Being in a relationship with an emotionally unavailable partner can feel like you’re constantly reaching out, only to be met with distance or indifference. You crave connection, but they keep their feelings locked away, leaving you confused and alone.
The good news? Emotional unavailability doesn’t have to be the end of the road for your relationship. With the help of expert publications, we’ll unpack what it means to have an emotionally unavailable partner, explore the reasons behind their behaviour, and share empowering strategies to navigate these challenges and build a more open, emotionally engaged connection.
According to Everyday Health, emotionally available individuals are unable to be vulnerable, either with themselves or others, they struggle to connect through deep conversation, emotional expression, and honesty.

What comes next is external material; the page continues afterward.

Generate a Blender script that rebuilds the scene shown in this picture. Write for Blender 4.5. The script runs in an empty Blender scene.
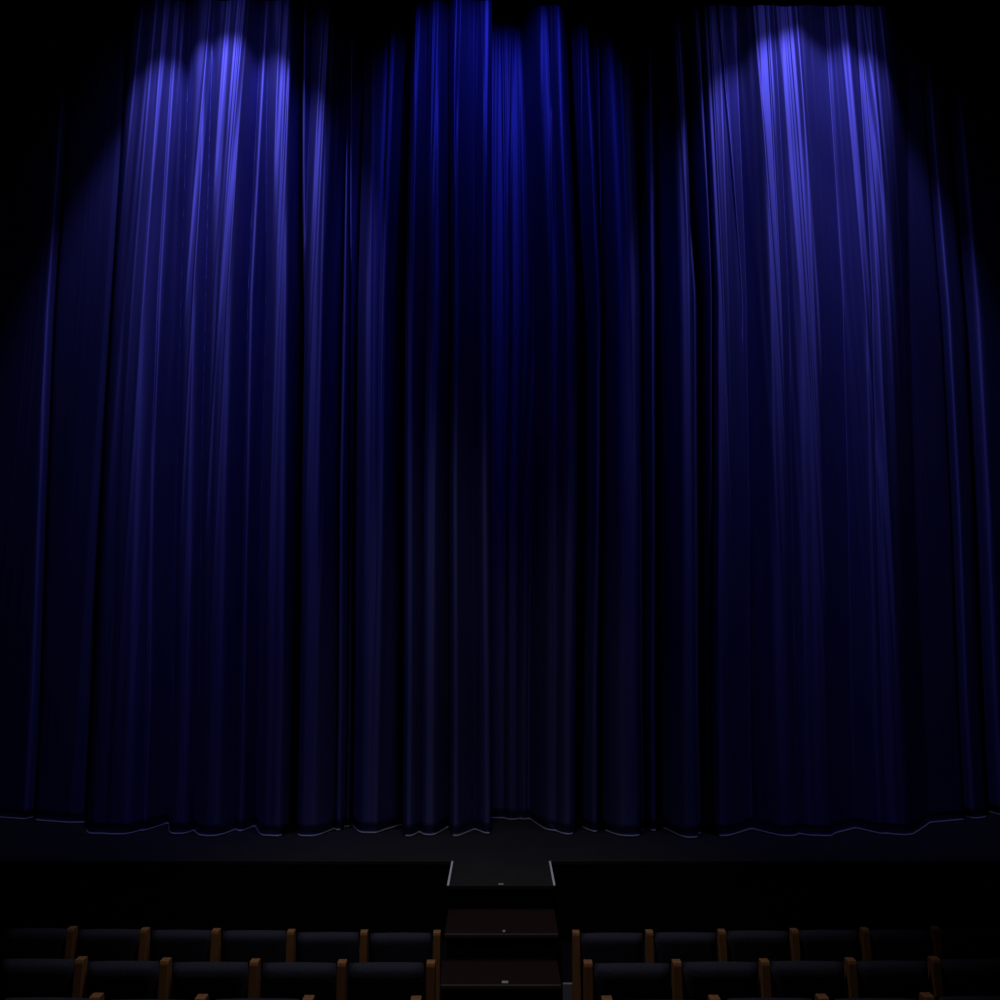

It is further mentioned that this issue can be influenced by childhood relationships and can vary depending on life stage and circumstances. “Emotional availability exists on a spectrum, so some people will be mostly unavailable and others will be too open.”
The mentioned source adds that indicators that show a partner that is unavailable emotionally include:
- Avoiding deep conversations or staying away from vulnerable or emotional topics
- Making light of deep topics
- Shutting down or shaming you for bringing up deep or emotional subjects
- Withholding information and not openly sharing things about themselves
- Keeping secrets or hiding things, even when these things don’t seem worth hiding
- Refusing to commit to anything, whether an exclusive relationship or just plans for next weekend
The Charlie Health publication believes that emotional unavailability requires self-awareness, empathy, and practical strategies. Practices like journaling and mindfulness help evaluate needs, manage expectations, and establish boundaries, the above source continues.
“Seeking professional and group support can be invaluable when navigating relationships with emotionally unavailable individuals. Professionals offer an unbiased perspective, helping you understand patterns, set boundaries, and develop coping strategies.”
Alternatively, HealthShots suggests that you seek the root cause of emotional rifts, such as disagreements, lack of understanding, focus, or gratitude. Address unresolved disputes from the past, as emotional un-availableness can leave wounds open and unhealed, hindering the relationship’s progress, the mentioned source adds.
“To foster a connection, make an effort to learn about your partner’s emotional, mental, and physical requirements and to meet those needs. Make an effort to engage with them and show interest in their likes, dislikes, daily activities, and difficulties.”